ETA'nın silah bırakmasında hem İspanyollar, hem Basklılar hem de yabancı akil adamlar önemli rol oynadı.
Bu isimlerden birisi de İrlandalı Gerry Adams. Adams, 2005 yılında İrlanda Özgürlük Ordusu yani IRA'nın askeri mücadeleyi sona erdirmesini sağlayan barış sürecinde, İrlanda tarafının en önemli figürleri arasında yer alıyor.
Adams, bugün İrlanda'nın bağımsızlığını isteyen Sinn Fein partisinin lideri ve dünyada çatışma çözümleri konusunda en önemli isimlerden biri olarak gösteriliyor.
Adams, ETA'nın silah bırakmasını sağlayan ve İspanya'nın San Sebastian kentinde düzenlenen Uluslararası Barış Konferansı'na katılan isimlerin de arasında.
Bu konferansta, ETA'ya silah bırakma çağrısı yapıldı ve örgüt de birkaç gün içinde bu çağrıya olumlu yanıt verdi.
1998’den beri Bask sürecinin içinde
Adams, cnn.com'a yazdığı yazıda, ETA'yı silah bırakmaya götüren süreçte oynadığı rolü, perde arkasındaki gelişmeleri ve çatışmalara bir nokta koyup barışa ulaşmanın reçetesini anlattı.
Adams ve İrlandalı liderler, Bask bölgesindeki sorunun çözüm sürecine 1998 yılında dahil oldu.
Bask bölgesinden bir rahip, İrlanda barış sürecinde de önemli rol oynayan rahip Alex Reid ile temasa geçerek çözüm için destek isteyince İrlandalılar da Bask’taki sürece katıldı.
Aradan geçen zaman içerisinde hem Adams hem de Sinn Fein'in diğer liderleri Bask bölgesi ve İspanya devleti temsilcileri ile çok sayıda görüşme yaptı.
"İnsanlar çıkış yolu göremezse, şiddete başvurur"
Adams sorunların çatışmaya dönüşmesinin nedenlerini şöyle anlatıyor:
"İnsanlar şiddete genellikle, alternatifsiz kaldıklarına inandıkları zamanlarda başvuruyorlar. Bir durumu çatışmadan barışa dönüştürmek için alternatif yaratmak gerekiyor.
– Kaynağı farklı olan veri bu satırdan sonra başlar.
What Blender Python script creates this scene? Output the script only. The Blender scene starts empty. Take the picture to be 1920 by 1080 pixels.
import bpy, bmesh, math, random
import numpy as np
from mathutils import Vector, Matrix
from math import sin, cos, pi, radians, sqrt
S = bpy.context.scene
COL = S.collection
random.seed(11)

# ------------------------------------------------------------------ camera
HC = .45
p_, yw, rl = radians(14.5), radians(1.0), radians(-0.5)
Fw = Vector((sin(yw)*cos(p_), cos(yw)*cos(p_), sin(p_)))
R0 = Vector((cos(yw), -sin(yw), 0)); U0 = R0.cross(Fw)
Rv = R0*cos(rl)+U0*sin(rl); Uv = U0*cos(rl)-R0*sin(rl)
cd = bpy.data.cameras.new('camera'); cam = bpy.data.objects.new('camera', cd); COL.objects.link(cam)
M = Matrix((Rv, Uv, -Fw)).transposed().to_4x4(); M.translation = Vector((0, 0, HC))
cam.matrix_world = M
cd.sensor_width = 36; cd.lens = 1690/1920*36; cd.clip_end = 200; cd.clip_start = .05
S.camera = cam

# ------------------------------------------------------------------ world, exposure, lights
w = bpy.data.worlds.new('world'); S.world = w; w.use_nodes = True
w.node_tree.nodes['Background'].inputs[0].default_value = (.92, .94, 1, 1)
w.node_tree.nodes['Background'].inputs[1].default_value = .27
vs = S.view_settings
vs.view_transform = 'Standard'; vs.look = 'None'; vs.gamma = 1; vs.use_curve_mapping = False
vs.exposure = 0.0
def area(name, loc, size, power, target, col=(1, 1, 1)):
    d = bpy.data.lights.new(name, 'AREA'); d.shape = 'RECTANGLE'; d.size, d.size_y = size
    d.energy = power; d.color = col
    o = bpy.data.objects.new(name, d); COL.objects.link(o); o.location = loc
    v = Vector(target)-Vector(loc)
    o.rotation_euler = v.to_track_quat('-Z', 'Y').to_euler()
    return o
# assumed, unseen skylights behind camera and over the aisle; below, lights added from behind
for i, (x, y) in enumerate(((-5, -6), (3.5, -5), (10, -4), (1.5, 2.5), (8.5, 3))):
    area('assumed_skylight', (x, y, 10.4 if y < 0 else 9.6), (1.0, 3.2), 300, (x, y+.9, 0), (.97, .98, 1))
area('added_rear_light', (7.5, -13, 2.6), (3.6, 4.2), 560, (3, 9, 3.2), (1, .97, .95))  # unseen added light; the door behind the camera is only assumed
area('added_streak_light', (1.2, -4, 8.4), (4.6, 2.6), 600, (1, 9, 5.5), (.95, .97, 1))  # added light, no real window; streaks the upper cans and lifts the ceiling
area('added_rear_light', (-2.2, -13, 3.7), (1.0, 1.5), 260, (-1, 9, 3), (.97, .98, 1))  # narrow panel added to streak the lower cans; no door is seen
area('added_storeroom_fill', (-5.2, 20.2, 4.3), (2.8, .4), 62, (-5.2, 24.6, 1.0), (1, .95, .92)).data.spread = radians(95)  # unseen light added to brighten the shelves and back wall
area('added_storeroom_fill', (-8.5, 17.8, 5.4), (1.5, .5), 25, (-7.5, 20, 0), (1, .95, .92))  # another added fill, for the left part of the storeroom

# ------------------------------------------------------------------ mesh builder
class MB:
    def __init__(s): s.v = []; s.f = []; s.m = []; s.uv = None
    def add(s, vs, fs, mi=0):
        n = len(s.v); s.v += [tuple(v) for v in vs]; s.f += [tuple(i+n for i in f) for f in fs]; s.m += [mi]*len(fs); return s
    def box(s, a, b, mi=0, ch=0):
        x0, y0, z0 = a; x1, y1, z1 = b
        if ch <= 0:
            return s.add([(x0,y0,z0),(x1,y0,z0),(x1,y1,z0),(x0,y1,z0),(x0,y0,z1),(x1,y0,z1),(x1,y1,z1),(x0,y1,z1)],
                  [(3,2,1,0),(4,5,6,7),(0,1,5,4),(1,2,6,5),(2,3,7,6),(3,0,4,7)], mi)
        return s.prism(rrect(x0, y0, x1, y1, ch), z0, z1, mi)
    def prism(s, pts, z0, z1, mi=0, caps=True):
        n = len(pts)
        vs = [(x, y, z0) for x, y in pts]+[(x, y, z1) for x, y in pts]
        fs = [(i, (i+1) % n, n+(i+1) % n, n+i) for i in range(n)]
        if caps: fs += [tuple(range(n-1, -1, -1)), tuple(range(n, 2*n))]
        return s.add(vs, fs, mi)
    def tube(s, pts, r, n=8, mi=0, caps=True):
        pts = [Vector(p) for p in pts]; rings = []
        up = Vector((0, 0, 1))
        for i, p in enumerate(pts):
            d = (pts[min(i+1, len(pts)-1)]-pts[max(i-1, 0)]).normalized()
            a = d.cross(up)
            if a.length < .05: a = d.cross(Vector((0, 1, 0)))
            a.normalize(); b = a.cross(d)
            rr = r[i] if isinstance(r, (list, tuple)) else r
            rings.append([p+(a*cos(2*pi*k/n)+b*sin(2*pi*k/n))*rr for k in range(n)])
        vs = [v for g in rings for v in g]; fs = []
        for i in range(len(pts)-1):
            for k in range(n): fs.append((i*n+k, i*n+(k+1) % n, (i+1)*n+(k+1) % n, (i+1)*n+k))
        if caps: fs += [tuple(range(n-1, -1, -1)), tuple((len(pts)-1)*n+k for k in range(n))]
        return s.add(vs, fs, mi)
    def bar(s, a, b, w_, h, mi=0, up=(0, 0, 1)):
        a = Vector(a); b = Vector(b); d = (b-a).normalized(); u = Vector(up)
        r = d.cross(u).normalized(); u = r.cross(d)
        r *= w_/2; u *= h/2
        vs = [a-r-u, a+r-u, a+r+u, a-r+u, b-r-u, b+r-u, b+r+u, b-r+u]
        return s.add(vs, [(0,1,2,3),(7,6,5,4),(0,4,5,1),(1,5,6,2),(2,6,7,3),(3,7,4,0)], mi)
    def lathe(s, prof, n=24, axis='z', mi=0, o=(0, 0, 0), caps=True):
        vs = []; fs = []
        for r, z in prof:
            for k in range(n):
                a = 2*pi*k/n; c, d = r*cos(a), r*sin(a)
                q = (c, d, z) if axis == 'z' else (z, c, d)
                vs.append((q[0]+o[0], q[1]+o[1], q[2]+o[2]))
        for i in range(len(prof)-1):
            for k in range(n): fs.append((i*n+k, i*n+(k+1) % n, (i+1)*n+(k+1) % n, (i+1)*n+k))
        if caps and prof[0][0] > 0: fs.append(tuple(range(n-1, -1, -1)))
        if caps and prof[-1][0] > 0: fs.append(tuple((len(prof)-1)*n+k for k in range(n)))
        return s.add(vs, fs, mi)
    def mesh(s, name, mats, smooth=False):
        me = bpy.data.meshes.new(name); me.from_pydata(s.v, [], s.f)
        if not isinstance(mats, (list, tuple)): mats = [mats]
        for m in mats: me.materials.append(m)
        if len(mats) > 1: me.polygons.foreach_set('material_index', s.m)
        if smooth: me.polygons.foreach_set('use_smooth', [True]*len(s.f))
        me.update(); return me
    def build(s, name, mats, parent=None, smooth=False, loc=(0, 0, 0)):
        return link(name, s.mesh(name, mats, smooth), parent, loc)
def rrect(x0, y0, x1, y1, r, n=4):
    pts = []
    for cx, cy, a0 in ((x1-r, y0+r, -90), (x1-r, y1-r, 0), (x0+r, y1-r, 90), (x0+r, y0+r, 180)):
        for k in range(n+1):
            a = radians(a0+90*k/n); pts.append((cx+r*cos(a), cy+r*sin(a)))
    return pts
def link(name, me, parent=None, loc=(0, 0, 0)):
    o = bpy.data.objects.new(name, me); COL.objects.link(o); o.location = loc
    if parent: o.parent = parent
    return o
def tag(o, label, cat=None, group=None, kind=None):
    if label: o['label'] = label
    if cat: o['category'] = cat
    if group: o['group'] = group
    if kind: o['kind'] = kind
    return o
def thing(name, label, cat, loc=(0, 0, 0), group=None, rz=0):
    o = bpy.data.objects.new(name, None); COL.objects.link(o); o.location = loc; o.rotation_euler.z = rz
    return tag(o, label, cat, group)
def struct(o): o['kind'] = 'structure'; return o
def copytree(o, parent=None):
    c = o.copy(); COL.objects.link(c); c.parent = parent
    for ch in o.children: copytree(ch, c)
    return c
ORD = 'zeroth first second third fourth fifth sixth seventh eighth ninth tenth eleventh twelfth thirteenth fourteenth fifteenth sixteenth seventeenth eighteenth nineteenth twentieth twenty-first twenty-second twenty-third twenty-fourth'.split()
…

Bunu yapmak çok zor. Karşımızdakinin nedenlerini, nelerden ilham aldığını ve hareketlerini neyin yönlendirdiğini anlamaya çalışmamız gerekiyor."
Adams, her çatışmanın farklı bir karakteri olduğunun altını çiziyor. Ancak İrlanda barış sürecindeki deneyimlerin çatışma çözümünün her yere uygulanabilir ilkeleri ve yöntemleri olduğunu ortaya koyduğu belirtiliyor.
Adams bu unsurları şöyle sıralıyor:
Her şeyin başı diyalog
"Diyalog, çatışmanın merkezinde duran sorunların ele alınması, tüm tarafların iyi niyet göstermesi, tüm tarafların eşit muamele gördüğü katılımcı bir süreç ve temsil hakkına saygı.
"Tüm konular masada olmalı. Ön koşul, veto, sonucu önceden belirleme ya da çıkacak sonuçları önceden engelleme çabaları olmamalı. Ve herhangi bir takvim de olmamalı."
Adams, gerek bugüne kadar yaptığı konuşmalarda gerekse de cnn.com’daki yazısında başlama noktasının mutlaka "diyalog" olması gerektiğini vurguluyor.
"Hiçbir çatışma çözümsüz değildir"
ETA'nın konferanstan çıkan silah bırakma çağrısına olumlu yanıt vermesi "dönüm noktası" olarak tanımlanıyor. Adams'a göre, esas iş bundan sonra başlıyor:
"Bundan sonra atılacak adımlar uzlaşmayı desteklemek, kurbanlarla ilgili meseleleri halletmek ve hem insan hem de toplum bazındaki yaraların sarılması için ciddi çaba gösterilmesi gerektiğini fark etmek."
Adams, yazısında önemli bir de itirafta bulunuyor: "Yaşadığımız deneyimler sayesinde barış sağlamanın zor olduğunu öğrendik." Ve sonra da "Ancak" diye devam ediyor:
"Hem İrlanda'daki hem de Güney Afrika'daki barış süreçleri, hiçbir çatışmanın çözümünün imkansız olmadığını gösterdi. Siyasi irade, hayal gücü ve barış için risk alma söz konusuysa, o zaman senaryoyu yeniden yazmak, ilerleme sağlamak ve uzlaşma sağlamak da mümkün olur."